Set down, exactly as they appear, the lines from the line holding "Write part 2 of" through the line holding "z-TH-RC, .006, .012, i*3)", inclusive; output nothing outside that range.

• [Material for this exercise]:
## START

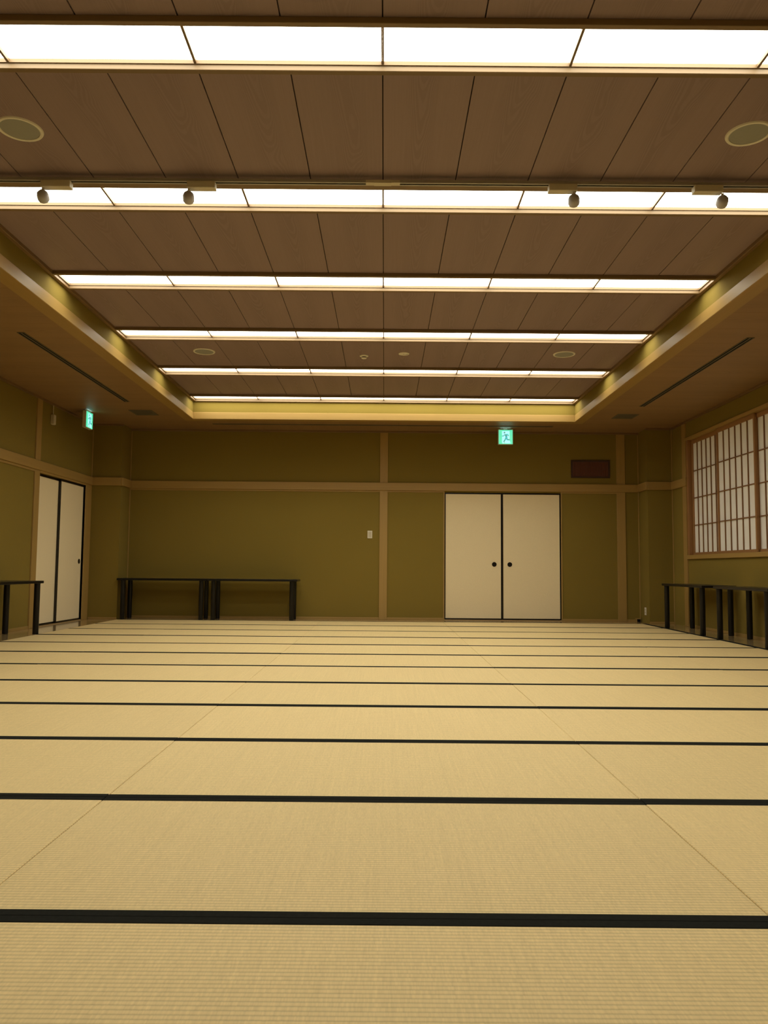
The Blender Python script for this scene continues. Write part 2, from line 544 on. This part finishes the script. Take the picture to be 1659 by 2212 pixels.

## END
## START

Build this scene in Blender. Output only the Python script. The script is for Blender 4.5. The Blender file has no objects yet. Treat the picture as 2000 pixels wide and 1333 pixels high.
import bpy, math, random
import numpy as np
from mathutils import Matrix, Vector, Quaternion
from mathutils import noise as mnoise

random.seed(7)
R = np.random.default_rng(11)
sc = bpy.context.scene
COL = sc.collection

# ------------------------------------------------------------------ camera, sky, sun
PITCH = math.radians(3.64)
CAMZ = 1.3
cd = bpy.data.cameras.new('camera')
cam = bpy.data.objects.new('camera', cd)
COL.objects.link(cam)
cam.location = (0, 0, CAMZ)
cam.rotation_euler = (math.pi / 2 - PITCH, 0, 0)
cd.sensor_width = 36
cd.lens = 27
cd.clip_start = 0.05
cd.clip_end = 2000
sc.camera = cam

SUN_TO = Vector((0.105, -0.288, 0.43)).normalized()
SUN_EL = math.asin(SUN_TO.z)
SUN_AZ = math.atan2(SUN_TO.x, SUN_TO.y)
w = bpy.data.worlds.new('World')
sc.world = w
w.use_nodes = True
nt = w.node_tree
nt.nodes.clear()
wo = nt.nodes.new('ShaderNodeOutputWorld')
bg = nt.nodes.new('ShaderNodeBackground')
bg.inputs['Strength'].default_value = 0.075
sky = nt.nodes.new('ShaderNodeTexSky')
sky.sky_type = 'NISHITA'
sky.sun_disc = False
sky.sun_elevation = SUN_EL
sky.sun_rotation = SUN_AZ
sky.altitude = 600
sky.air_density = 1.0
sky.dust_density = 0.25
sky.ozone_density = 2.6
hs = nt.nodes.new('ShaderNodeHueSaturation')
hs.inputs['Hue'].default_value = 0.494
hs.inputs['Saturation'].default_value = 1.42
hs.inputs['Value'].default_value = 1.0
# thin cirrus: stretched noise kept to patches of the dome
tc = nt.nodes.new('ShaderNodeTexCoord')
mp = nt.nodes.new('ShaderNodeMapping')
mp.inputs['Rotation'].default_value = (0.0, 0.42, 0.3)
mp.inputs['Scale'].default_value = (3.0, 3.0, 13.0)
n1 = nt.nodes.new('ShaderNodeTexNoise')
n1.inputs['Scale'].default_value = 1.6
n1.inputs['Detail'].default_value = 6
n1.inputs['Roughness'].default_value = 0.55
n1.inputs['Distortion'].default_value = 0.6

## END
## START

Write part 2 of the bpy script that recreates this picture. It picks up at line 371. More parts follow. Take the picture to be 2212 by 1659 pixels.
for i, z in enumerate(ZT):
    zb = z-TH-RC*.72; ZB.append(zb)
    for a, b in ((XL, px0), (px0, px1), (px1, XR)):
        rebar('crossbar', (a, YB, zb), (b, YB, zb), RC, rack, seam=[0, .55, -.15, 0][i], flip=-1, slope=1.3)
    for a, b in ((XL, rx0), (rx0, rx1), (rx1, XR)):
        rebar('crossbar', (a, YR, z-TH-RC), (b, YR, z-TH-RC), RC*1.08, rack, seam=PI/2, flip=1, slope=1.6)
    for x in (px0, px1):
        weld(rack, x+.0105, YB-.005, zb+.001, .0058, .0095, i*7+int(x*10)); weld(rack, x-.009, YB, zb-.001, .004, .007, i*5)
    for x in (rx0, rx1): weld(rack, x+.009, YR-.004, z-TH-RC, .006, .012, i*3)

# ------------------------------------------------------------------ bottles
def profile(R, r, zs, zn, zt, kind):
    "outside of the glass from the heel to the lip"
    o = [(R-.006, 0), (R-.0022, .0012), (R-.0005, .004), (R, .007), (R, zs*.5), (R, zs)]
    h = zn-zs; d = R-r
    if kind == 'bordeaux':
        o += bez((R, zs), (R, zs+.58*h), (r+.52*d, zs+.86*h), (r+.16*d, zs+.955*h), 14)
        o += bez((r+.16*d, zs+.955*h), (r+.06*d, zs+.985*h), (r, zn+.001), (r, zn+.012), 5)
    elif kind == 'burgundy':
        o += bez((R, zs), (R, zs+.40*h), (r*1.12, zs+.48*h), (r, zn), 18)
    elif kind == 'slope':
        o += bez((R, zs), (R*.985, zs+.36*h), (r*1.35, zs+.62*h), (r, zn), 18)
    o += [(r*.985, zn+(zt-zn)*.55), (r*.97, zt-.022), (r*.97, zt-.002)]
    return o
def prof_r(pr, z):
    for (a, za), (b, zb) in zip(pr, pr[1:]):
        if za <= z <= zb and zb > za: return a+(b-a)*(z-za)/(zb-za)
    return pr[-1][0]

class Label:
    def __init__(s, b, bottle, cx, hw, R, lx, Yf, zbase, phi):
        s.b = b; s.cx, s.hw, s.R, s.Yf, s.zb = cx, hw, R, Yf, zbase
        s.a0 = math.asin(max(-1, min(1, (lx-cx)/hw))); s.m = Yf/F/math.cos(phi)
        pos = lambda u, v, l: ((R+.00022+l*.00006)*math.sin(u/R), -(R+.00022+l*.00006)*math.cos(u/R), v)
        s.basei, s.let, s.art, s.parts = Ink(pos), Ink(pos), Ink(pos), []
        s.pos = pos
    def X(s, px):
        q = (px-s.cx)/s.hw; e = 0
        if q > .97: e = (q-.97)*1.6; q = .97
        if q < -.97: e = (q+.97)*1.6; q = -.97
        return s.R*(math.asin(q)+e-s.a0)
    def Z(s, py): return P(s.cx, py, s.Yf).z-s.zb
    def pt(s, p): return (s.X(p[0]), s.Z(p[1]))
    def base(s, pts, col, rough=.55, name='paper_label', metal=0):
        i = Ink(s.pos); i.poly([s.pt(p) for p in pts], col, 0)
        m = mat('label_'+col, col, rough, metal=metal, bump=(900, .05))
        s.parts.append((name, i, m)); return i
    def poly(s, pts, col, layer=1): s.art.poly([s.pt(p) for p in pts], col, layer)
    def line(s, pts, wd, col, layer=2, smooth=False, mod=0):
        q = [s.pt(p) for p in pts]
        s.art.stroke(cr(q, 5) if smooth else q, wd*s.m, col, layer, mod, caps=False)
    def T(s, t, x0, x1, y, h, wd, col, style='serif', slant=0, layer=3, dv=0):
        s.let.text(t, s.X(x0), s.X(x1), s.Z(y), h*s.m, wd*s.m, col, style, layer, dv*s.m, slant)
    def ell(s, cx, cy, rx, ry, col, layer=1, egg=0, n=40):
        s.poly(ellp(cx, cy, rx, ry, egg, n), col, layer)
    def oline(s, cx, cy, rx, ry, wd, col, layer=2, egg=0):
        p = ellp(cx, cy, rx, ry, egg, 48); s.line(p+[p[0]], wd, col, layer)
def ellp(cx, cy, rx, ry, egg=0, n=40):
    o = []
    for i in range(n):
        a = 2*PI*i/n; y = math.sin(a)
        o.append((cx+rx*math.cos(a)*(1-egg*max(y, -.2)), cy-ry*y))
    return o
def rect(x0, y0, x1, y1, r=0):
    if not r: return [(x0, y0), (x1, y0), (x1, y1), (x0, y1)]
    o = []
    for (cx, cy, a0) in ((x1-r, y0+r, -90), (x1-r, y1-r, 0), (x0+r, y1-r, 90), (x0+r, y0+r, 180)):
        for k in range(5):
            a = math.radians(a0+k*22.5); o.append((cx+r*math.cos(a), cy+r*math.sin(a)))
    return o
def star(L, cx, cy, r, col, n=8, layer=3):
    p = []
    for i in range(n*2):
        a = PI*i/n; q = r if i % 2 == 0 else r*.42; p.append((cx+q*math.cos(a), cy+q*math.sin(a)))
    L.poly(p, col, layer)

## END

• [Solution]:
Write part 2 of the bpy script that recreates this picture. It picks up at line 371. More parts follow. Take the picture to be 2212 by 1659 pixels.
for i, z in enumerate(ZT):
    zb = z-TH-RC*.72; ZB.append(zb)
    for a, b in ((XL, px0), (px0, px1), (px1, XR)):
        rebar('crossbar', (a, YB, zb), (b, YB, zb), RC, rack, seam=[0, .55, -.15, 0][i], flip=-1, slope=1.3)
    for a, b in ((XL, rx0), (rx0, rx1), (rx1, XR)):
        rebar('crossbar', (a, YR, z-TH-RC), (b, YR, z-TH-RC), RC*1.08, rack, seam=PI/2, flip=1, slope=1.6)
    for x in (px0, px1):
        weld(rack, x+.0105, YB-.005, zb+.001, .0058, .0095, i*7+int(x*10)); weld(rack, x-.009, YB, zb-.001, .004, .007, i*5)
    for x in (rx0, rx1): weld(rack, x+.009, YR-.004, z-TH-RC, .006, .012, i*3)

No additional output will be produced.